Il conto nascosto della corsa al riarmo lo paga il clima: con l’aumento delle spese militari Nato 200 milioni di tonnellate di CO2 all’anno in atmosfera


Il Green Deal europeo rischia di finire schiacciato dai carri armati del ReArm Europe. Mentre Bruxelles fa della difesa la nuova priorità strategica per i prossimi anni, le politiche ambientali – faticosamente costruite nella scorsa legislatura – rischiano di essere travolte dall’aumento della spesa militare. Non solo da un punto di vista economico, vista la fuga di capitali e investimenti verso i produttori di armi. Ma anche per quanto riguarda le emissioni e, di conseguenza, il riscaldamento globale.

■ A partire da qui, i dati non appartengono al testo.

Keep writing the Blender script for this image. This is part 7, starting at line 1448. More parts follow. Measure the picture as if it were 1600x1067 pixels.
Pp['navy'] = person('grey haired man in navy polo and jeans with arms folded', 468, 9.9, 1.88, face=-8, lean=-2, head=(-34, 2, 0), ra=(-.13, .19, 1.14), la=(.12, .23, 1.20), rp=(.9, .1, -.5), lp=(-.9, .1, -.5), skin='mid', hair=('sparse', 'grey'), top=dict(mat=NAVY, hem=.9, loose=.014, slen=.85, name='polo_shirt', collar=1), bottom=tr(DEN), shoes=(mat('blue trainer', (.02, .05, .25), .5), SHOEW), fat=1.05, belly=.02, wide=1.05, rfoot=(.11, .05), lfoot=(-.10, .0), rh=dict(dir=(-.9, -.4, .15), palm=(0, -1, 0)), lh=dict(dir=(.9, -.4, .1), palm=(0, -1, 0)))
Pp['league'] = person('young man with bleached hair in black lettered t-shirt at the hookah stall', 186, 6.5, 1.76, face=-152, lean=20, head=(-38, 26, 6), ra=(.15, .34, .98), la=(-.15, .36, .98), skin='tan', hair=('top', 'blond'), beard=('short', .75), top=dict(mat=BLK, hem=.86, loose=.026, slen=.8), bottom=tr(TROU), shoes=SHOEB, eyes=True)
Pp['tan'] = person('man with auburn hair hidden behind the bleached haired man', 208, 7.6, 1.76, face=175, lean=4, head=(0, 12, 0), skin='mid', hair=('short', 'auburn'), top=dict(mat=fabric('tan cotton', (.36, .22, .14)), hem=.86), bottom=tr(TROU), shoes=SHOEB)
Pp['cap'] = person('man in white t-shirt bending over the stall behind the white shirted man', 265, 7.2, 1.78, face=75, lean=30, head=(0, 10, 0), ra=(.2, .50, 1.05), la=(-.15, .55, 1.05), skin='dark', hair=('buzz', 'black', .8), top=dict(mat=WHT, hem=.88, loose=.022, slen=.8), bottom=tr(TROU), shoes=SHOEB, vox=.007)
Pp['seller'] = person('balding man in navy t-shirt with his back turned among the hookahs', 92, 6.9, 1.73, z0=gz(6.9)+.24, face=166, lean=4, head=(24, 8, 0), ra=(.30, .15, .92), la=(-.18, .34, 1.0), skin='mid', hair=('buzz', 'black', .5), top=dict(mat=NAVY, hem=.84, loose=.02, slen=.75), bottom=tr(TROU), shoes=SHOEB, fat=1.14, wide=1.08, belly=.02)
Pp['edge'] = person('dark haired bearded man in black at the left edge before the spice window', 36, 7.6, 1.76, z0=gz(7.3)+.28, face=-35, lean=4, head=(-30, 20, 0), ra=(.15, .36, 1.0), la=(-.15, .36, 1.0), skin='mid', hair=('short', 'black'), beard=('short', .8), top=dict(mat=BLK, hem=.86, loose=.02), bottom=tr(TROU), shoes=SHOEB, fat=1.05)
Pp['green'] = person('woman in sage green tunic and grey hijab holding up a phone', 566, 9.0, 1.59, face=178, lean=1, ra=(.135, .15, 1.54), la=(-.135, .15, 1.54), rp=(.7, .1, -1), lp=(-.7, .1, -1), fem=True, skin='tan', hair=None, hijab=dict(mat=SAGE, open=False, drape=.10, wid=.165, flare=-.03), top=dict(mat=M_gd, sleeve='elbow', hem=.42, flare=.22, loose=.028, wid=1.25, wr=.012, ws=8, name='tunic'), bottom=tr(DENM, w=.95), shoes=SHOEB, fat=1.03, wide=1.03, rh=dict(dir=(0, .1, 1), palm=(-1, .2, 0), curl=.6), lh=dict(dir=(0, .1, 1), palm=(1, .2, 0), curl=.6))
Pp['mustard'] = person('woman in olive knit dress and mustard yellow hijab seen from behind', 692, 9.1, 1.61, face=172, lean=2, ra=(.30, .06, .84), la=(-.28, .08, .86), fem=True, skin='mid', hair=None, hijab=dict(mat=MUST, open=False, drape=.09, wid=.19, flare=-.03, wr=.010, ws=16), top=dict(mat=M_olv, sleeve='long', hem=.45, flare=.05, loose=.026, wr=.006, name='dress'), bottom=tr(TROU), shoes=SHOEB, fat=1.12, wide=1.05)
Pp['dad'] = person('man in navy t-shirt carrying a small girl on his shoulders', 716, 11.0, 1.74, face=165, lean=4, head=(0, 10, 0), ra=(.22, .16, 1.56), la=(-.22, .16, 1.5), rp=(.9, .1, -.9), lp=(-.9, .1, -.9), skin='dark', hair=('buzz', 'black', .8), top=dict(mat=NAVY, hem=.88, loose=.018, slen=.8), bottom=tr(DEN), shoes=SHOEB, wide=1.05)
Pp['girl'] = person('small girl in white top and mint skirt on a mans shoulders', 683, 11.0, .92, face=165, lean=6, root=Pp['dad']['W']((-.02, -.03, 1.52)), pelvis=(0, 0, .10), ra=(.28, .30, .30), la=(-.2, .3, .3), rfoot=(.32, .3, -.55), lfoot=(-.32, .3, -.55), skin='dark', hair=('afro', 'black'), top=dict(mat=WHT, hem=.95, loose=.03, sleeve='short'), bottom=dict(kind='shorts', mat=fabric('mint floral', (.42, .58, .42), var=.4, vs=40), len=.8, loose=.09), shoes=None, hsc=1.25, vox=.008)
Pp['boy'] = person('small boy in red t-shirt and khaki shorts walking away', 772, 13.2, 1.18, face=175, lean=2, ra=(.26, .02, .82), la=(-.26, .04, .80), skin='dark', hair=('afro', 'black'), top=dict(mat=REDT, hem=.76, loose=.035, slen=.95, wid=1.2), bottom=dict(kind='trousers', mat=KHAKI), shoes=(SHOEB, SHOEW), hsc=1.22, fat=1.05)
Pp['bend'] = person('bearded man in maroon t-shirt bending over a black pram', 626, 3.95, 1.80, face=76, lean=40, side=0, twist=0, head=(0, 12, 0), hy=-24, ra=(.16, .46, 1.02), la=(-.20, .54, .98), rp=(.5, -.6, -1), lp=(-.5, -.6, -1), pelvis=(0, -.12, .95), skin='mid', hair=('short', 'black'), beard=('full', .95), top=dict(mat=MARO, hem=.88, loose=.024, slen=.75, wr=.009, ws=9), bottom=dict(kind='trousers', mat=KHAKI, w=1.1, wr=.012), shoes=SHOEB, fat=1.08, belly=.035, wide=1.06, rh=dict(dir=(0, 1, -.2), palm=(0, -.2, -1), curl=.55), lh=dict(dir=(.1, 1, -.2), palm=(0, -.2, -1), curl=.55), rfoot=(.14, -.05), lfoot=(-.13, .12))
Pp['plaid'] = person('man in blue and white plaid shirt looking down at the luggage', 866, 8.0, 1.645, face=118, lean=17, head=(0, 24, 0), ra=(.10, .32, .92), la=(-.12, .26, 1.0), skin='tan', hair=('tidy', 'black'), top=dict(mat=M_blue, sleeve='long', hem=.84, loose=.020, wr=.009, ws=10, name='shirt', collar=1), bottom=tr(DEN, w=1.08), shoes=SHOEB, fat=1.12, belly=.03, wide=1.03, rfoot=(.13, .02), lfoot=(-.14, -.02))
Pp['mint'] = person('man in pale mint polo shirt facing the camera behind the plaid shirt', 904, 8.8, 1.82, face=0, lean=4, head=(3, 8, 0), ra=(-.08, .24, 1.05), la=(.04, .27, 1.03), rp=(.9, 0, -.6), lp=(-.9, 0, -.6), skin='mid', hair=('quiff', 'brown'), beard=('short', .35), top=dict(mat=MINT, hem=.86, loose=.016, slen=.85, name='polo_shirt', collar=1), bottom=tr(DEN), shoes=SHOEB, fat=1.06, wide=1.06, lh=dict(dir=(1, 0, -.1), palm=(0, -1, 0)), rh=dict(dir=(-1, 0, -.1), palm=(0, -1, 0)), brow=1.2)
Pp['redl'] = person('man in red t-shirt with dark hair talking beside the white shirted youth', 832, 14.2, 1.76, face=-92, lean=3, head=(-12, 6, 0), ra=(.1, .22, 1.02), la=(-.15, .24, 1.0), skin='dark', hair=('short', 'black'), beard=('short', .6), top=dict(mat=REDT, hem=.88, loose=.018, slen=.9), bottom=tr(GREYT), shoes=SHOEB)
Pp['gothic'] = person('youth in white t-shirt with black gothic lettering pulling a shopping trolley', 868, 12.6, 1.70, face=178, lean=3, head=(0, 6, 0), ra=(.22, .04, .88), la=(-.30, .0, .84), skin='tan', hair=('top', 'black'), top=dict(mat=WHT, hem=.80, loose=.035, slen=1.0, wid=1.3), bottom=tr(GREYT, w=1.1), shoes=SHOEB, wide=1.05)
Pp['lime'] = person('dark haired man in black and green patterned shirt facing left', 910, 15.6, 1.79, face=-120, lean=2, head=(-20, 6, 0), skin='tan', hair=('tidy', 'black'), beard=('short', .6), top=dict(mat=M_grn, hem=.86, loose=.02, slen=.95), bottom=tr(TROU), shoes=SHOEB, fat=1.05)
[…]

A rivelarlo è uno studio del Conflict and Environment Observatory, i cui i risultati sono stati pubblicati in esclusiva dal Guardian.
Il circolo vizioso che lega il riarmo al riscaldamento globale
Secondo i ricercatori, il riarmo pianificato dai paesi che appartengono alla Nato potrebbe far aumentare le emissioni di gas serra di quasi 200 milioni di tonnellate all’anno. «C’è una reale preoccupazione per il modo in cui stiamo dando priorità alla sicurezza a breve termine sacrificando quella a lungo termine», ha spiegato Elli Kinney, coautrice dello studio. Secondo il report, le politiche di riarmo annunciate negli ultimi mesi dai paesi europei (e non solo) rischiano di dare vita a un vero e proprio circolo vizioso. Il ragionamento dei ricercatori è il seguente: se un aumento massiccio della produzione di armi genererà un aumento delle emissioni, la crisi climatica si aggraverà. Ma visto che proprio l’aumento delle temperature è visto sempre più spesso come motore di conflitto – seppur indiretto – questo potrebbe portare a un’ulteriore corsa al riarmo.
La corsa al riarmo
Trattandosi di entità che operano (almeno in parte) in segretezza, la maggior parte degli eserciti non condivide dati sull’utilizzo di combustibili fossili. I ricercatori del Conflict and Environment Observatory stimano però che le forze armate siano responsabili di circa il 5,5% delle emissioni globali di gas serra. La corsa al riarmo dei paesi europei, diventata una vera e propria priorità per Bruxelles e per la Nato dopo il ritorno di Donald Trump alla Casa Bianca, non può che far aumentare l’impatto del settore sui cambiamenti climatici. Soltanto tra i paesi dell’Unione europea, tra il 2021 e il 2024 la spesa per le armi è cresciuta di oltre il 30% e verosimilmente continuerà a salire a ritmi ancora più elevati, soprattutto dopo il piano da 800 miliardi di euro proposto dalla Commissione europea.
L’impatto degli eserciti sul clima
L’analisi citata dal Guardian mostra come la ri-militarizzazione dei paesi Nato – calcolata simulando un aumento di due punti percentuali della quota del Pil destinata alle spese militari – equivarrebbe ad aggiungere ogni anno in atmosfera la stessa quantità di gas serra che emette un paese come il Pakistan, che conta oltre 240 milioni di abitanti. «Ciò che la nostra analisi rileva», spiega la ricercatrice Elli Kinney, «è che esiste una minaccia reale all’azione globale per il clima causata dall’aumento globale della spesa militare». L’impatto degli eserciti sui cambiamenti climatici avviene in diversi modi. Innanzitutto, per via della produzione di acciaio e alluminio in grandi quantità, fondamentali per la produzione di armi e mezzi militari. E poi per il gasolio utilizzato per muovere tutti i mezzi di terra, aerei e marittimi.